→ Records shown
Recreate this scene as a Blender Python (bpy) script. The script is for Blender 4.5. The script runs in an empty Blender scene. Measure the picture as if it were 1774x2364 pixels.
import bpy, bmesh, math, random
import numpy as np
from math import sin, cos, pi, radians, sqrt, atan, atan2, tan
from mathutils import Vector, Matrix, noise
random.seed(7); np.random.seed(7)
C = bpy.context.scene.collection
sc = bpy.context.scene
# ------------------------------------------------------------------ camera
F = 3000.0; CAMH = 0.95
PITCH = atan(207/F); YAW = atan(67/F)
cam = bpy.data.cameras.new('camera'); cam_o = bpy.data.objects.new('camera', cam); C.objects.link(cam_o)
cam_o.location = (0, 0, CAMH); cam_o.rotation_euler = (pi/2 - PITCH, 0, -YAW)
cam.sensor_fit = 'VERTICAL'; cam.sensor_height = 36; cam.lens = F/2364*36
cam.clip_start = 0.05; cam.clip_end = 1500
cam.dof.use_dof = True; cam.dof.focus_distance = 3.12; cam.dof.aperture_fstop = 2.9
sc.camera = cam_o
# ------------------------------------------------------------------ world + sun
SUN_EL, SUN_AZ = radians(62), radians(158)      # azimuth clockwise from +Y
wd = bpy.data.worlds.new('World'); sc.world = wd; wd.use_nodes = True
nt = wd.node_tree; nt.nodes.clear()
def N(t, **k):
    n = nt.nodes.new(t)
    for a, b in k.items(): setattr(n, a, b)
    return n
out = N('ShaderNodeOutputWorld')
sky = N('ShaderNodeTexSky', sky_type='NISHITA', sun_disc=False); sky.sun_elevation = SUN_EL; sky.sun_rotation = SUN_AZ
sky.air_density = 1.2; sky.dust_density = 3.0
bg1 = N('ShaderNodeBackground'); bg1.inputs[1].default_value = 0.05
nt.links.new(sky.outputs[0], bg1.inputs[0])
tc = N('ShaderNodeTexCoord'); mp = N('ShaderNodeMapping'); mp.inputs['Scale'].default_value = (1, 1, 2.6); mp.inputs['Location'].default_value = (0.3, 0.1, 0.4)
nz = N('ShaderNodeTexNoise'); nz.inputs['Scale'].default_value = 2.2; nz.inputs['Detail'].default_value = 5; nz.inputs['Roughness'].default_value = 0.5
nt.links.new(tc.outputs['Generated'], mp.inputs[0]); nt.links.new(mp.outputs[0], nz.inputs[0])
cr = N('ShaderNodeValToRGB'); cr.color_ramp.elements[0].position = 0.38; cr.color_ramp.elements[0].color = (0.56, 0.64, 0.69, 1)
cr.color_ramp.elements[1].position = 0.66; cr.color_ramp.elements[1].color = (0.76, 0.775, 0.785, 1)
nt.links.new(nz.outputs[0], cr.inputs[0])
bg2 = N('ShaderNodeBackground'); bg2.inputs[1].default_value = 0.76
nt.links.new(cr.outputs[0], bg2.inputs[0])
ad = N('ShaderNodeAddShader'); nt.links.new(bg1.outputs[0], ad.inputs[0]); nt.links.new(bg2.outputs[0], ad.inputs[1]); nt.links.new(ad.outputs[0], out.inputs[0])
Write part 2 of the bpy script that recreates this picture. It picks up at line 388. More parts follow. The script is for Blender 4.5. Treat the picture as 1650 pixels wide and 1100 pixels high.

→ Given exercise
Lines that include the word "Blender" — how many are there in the data? Answer with the number alone.

→ Written reply
2